As we can already see, any civic alternatives here – advocated on stage – are coming less from an activist agenda than a “drop-out” ethos.
“Music from the oldest motherland of all”
And, sure enough, phrases such as “proto-Slavic consciousness” began to be uttered in the same context as “psychedelia.” The best escape from twentieth-century pragmatism, be it from the Left or Right, was an abandonment of logic altogether. And so Ole Lukkoye went in search of “roots... a [primary] source, and the oldest motherland of all.” They romanticized some verdant, shaggy realm from a time before mapmakers began their divisive practice. Bardash himself began to work increasingly in the fields of Slavic philosophy, ethnography, and archaeology: objective data was sought in support of a gut feeling. That same synthetic enterprise leads us nowadays to claims that the band “works on many levels of the mind, be it the subconscious or through 'mere' aesthetics.”
The titles of some recent Ole Lukkoye recordings have done much to stake out this enduring, yet stubbornly independent agenda. Phrasing such as “Border Zone” and “Petroglyph” highlights a deliberate avoidance of mainstream enterprise, stressing instead some “timeless” involvement with pre-urban society. It seems so appealing to Russian audiences that one Moscow magazine recently wrote: “If the work of Ole Lukkoye didn't exist, somebody would have to invent their imagery – of life in some liminal realm, be it historical or psychedelic.”
“Life in some peripheral territory, be it historical or psychedelic”

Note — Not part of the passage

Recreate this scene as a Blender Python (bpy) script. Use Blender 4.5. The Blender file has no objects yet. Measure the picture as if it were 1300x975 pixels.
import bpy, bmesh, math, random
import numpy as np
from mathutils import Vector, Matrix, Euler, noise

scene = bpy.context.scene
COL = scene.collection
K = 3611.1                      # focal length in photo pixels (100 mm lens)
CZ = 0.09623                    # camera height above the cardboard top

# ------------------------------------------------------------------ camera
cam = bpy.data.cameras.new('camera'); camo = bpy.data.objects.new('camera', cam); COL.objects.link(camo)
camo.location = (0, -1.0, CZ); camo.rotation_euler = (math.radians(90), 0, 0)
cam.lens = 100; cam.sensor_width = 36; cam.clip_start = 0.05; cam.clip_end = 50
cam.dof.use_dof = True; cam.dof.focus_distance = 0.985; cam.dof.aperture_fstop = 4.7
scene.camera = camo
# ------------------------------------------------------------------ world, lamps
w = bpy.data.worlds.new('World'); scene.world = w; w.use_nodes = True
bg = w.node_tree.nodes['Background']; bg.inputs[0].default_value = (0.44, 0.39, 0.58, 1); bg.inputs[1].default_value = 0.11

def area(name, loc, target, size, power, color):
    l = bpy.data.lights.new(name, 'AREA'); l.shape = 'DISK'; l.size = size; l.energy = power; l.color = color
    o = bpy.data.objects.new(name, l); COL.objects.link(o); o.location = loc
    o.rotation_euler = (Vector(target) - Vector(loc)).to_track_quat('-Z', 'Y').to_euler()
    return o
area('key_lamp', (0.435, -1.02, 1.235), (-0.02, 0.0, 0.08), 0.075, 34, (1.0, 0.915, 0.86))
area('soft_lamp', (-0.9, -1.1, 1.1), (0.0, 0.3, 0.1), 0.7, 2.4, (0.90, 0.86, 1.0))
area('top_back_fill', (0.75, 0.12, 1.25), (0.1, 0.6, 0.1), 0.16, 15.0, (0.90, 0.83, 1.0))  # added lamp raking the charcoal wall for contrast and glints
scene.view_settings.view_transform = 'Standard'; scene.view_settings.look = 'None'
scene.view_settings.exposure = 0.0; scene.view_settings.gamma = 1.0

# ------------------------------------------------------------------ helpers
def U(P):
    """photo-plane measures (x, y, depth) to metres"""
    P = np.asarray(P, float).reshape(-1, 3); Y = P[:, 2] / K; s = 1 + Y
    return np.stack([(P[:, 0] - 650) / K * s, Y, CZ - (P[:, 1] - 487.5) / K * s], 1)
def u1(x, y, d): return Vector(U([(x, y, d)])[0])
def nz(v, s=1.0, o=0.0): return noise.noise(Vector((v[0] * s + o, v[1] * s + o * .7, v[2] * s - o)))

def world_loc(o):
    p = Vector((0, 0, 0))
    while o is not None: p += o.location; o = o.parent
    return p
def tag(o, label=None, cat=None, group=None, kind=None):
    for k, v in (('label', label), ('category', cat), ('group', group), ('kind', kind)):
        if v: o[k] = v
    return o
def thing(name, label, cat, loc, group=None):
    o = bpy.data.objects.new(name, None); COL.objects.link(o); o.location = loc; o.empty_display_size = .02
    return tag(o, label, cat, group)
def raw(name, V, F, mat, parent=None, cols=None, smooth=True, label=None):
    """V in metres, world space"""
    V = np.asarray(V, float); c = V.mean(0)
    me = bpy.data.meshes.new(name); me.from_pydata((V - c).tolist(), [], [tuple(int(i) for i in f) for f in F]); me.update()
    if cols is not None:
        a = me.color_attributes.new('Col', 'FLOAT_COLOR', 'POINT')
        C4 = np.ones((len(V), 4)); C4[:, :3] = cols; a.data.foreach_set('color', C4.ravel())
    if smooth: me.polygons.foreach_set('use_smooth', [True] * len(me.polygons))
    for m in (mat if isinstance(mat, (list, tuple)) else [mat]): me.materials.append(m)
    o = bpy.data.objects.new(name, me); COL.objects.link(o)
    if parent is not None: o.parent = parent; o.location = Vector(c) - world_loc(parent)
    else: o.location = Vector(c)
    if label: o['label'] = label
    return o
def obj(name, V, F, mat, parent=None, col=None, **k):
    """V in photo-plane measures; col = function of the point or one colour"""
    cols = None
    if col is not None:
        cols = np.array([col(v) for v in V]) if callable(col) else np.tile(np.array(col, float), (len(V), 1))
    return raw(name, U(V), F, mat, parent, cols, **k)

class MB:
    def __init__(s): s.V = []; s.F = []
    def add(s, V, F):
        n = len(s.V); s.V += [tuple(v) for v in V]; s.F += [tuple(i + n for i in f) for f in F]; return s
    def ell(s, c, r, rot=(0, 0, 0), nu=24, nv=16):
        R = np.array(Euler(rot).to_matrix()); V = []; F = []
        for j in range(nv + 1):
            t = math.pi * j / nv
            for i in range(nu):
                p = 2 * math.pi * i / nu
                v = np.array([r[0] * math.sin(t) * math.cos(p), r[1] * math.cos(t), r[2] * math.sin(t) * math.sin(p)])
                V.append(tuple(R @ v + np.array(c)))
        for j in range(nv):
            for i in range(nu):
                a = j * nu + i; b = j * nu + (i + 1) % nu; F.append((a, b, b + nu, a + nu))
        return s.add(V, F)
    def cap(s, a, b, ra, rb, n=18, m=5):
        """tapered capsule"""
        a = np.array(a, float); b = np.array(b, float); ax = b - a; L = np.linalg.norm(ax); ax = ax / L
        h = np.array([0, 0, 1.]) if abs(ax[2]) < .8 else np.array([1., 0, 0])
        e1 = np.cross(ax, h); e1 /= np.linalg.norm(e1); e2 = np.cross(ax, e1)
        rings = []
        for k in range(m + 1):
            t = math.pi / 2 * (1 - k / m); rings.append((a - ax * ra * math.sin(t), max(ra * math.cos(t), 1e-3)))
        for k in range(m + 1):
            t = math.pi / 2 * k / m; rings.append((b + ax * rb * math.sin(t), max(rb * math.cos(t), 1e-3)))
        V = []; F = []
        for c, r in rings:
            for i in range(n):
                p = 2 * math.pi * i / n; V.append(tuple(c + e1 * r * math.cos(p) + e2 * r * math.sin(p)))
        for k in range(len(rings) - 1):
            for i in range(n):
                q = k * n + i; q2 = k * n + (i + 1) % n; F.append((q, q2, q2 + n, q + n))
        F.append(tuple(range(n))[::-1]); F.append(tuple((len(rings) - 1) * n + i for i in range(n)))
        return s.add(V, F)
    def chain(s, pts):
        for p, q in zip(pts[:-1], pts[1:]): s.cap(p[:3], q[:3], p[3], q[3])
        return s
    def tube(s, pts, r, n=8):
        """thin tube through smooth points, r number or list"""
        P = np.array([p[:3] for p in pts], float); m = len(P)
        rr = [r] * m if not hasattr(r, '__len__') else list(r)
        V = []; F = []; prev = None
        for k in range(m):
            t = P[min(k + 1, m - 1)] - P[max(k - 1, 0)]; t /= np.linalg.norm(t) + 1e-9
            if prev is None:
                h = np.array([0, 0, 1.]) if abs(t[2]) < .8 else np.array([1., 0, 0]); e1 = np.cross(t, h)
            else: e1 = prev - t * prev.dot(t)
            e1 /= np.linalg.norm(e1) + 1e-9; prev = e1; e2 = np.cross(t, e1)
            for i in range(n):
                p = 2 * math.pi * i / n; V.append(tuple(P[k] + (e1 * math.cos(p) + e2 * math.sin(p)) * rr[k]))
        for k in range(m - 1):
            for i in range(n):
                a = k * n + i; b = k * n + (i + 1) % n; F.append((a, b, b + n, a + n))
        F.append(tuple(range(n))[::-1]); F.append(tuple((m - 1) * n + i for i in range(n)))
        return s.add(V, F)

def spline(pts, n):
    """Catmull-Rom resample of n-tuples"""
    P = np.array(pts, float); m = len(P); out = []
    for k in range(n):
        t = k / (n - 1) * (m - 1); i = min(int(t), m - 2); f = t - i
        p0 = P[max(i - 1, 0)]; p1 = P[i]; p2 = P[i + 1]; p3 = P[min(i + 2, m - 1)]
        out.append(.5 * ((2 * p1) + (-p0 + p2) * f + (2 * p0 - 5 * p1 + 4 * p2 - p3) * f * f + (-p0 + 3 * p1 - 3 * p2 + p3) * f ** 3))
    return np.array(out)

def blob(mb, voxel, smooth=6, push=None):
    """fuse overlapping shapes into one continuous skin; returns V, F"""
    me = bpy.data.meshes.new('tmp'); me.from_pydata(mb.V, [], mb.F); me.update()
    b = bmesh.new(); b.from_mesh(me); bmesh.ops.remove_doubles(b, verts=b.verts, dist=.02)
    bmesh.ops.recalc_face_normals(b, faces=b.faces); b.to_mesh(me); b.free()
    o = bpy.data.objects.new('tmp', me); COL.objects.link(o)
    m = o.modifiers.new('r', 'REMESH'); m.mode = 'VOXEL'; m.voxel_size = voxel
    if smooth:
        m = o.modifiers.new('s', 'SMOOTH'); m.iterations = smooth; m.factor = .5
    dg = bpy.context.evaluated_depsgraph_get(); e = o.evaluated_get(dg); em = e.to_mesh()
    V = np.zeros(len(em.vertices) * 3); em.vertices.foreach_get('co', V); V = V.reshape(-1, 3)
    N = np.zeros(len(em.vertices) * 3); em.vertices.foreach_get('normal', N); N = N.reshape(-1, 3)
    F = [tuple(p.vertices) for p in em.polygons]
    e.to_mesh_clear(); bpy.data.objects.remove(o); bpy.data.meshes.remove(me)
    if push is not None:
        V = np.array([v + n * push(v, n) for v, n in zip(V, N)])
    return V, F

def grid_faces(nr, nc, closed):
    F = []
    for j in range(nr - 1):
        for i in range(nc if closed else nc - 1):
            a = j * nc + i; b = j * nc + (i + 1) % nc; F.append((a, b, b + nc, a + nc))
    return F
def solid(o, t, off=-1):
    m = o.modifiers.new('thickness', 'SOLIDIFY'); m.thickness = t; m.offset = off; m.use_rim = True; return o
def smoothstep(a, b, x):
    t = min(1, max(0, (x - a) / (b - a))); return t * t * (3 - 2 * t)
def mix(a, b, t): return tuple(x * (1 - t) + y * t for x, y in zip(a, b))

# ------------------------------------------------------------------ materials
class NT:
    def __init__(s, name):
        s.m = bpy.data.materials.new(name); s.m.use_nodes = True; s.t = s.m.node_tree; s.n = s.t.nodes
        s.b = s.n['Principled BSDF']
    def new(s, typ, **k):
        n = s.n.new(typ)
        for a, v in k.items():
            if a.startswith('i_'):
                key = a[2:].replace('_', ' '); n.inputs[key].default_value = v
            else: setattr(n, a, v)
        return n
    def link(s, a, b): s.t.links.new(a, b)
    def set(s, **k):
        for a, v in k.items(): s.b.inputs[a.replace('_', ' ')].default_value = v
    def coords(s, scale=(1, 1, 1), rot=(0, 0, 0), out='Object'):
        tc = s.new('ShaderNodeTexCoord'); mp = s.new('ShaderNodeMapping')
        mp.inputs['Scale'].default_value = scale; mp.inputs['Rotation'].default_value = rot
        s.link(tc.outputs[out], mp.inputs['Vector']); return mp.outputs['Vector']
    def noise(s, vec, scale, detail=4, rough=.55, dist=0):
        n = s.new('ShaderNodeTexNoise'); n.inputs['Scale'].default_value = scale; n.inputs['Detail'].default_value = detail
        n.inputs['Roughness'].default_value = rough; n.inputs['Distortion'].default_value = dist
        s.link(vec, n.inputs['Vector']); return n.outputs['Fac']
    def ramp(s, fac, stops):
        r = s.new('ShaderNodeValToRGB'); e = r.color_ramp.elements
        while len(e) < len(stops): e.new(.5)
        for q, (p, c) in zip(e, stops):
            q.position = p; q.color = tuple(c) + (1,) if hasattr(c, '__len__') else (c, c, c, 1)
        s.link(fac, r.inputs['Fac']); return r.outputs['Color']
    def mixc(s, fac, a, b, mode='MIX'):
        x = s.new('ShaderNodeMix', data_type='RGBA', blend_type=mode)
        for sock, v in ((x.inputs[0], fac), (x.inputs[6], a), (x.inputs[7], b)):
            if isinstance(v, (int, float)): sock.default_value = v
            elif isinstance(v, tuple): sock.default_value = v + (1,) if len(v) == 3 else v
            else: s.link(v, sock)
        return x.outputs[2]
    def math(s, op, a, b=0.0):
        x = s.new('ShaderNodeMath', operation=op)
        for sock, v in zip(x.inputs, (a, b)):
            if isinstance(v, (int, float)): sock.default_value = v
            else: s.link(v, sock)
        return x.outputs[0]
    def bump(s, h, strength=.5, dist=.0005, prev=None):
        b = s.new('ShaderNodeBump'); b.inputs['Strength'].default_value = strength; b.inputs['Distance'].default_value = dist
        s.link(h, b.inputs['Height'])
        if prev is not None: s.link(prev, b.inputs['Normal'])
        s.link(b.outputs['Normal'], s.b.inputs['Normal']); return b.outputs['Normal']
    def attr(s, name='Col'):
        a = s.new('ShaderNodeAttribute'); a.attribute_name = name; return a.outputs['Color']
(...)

Once more, endurance and cultural fidelity become an extreme way of opposing modern mores. Of OL we read elsewhere: “The band's rhythmic meditations extend their roots into some archaic strata of our psyche. There's nothing in this music that smacks of modern multiculturalism, though. If we're looking for a definition of the band's melange, then it's spun from different things... [These sounds, after all, recall] the times of ancient nomadic transition... stamped upon our memory by the burial mounds of southern Russia's steppe...”
Deti Picasso (Moscow/Yerevan)
This grand turn of phrase certainly falls into line with other outifts that are equally influential with Russia, yet call upon a different cultural background. Put differently, non-Slavic folklores are sometimes just as important for Slavic audiences. The very idea of folk tradition per se is more appealing than post-modern frippery. By way of illustration we might suggest Deti Picasso (Picasso's Children), who advertise themselves as exponents of a “dizzying, incisive sound, built on strong ethnic roots, psychedelia and a hypnotizing energy.” Those same roots are expressed most often through the use of ancient Armenian chants and traditional instrumentation.

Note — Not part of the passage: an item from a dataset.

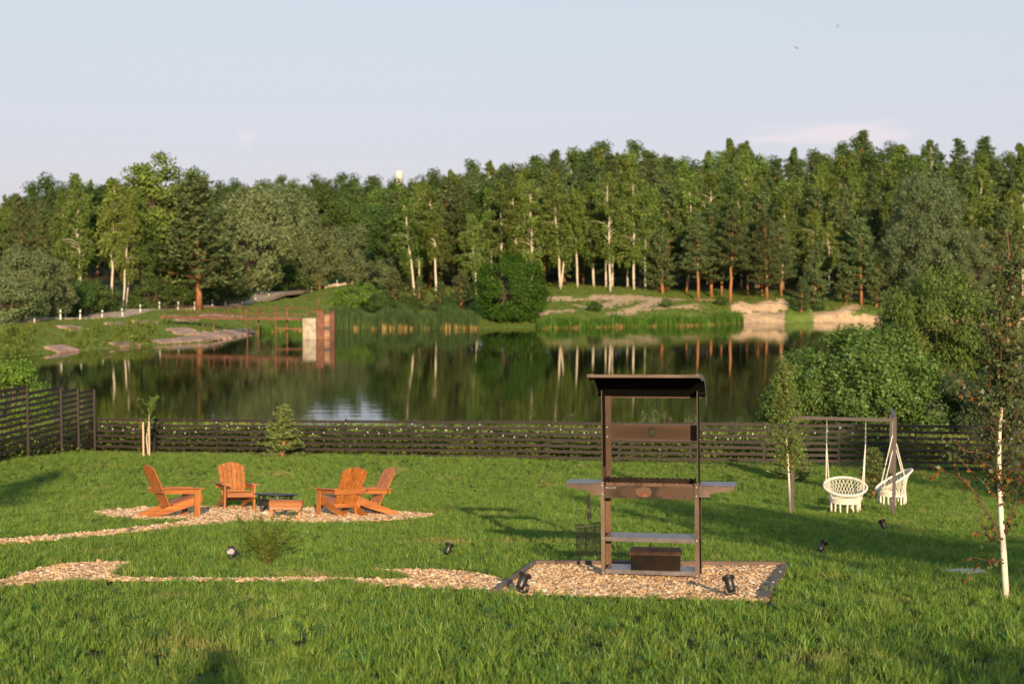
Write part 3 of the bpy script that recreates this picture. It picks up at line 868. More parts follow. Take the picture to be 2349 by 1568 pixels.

“A dizzying, incisive sound, built on strong ethnic roots, psychedelia and a hypnotizing energy”
Psychedelia, time after time, moves to the fore. The best response to modernity continues to be escapism, illogicality, and the irrational, even absurdist nature of some timeless pantheism. Everybody runs for the hills. Atomized society inspires a radical alternative: the enlightened, yet challenging humility of some vanishing act within nature's leafy depths. It's tempting to see an overlap here with the Orthodox Christian notion of kenosis or a mental and physical “emptying” of selfhood in order to receive some higher awareness.
As the next recording suggests, however, access to natural profundity within an urban setting requires a difficult and rare viewpoint.
And so, in support and celebration of these ideas, the New York label Trail Records has now released a retrospective collection entitled “Trip Wave.” With tracks from Deti Picasso and ten other Russian folk-rock/ psychedelic outfits, the compilation spans two decades of experimentation – over the “border zone” between rock, rural custom, and even time-honored modes of prog's ornateness. These compositions have been arranged chronologically, in order to give listeners a sense of how such flights of fancy have evolved since the end of the Soviet period. Over time, the linear workings of time itself have been shunned – in favor of cyclical, if not idyllic motifs.
“Space rock, Krautrock, neo-psychedelia, and art-rock elements, too”
And we needn't maintain a strictly ethnographic or archeological emphasis, either. Although many of these bands do have bona fide connections to folkloric expeditions or museum work, say, we also encounter collectives such as Vespero from the city of Astrakhan. Here, close to the Caspian Sea, four young men have been honing their craft since 2003 in ways that “aren't easy to pigeonhole.” Recent recordings have been attributed to the influence of “space rock, Krautrock, neo-psychedelia... and art-rock elements, too.”
That dizzying array is made even less predictable with the artists' additional commitment to some vague “vision of their own.”
Vespero (Astrakhan)
Frequent collaborations with other performers help Vespero to guarantee a thoughtful, intricate modus operandi: “Full of synthesizers and strings, the band's music successfully combines multiple styles with a mysterious, slightly ominous atmosphere. Yet another sphere[!] acknowledged by Vespero is world music; elements of a Near Eastern heritage are relatively prominent, though we're definitely dealing with rock performance.”
“...a mysterious, slightly ominous atmosphere”
These options, alternatives, and avenues become so numerous that generically recognizable statements are superseded by some ineffable process. Activity becomes more important than any fixed, constant assertion. Movement is all. And therein lies the greatest paradox of all, perhaps. It's precisely because these Slavic – and Armenian – musicians have experienced the restrictions of unidirectional, even obsessive modernism that they find (or at least imagine) greater freedom within the ageless habits of older praxis. Custom is liberty.
Whether we're talking about the dictatorial constraints of Soviet society or the civic disparities of modern-day Russia, a huge romance endures for whatever came before. Thoughts – and dreams – endure of some free, unfettered movement across an open landscape. And, if that still seems insufficient, then musicians such as Ole Lukkoye are willing to lapse into fantasy... and amateur chemistry. The fields and forests offer much more hope than any barricades. They allow for the creation of different timelines and maps – spun from much more vivid colors.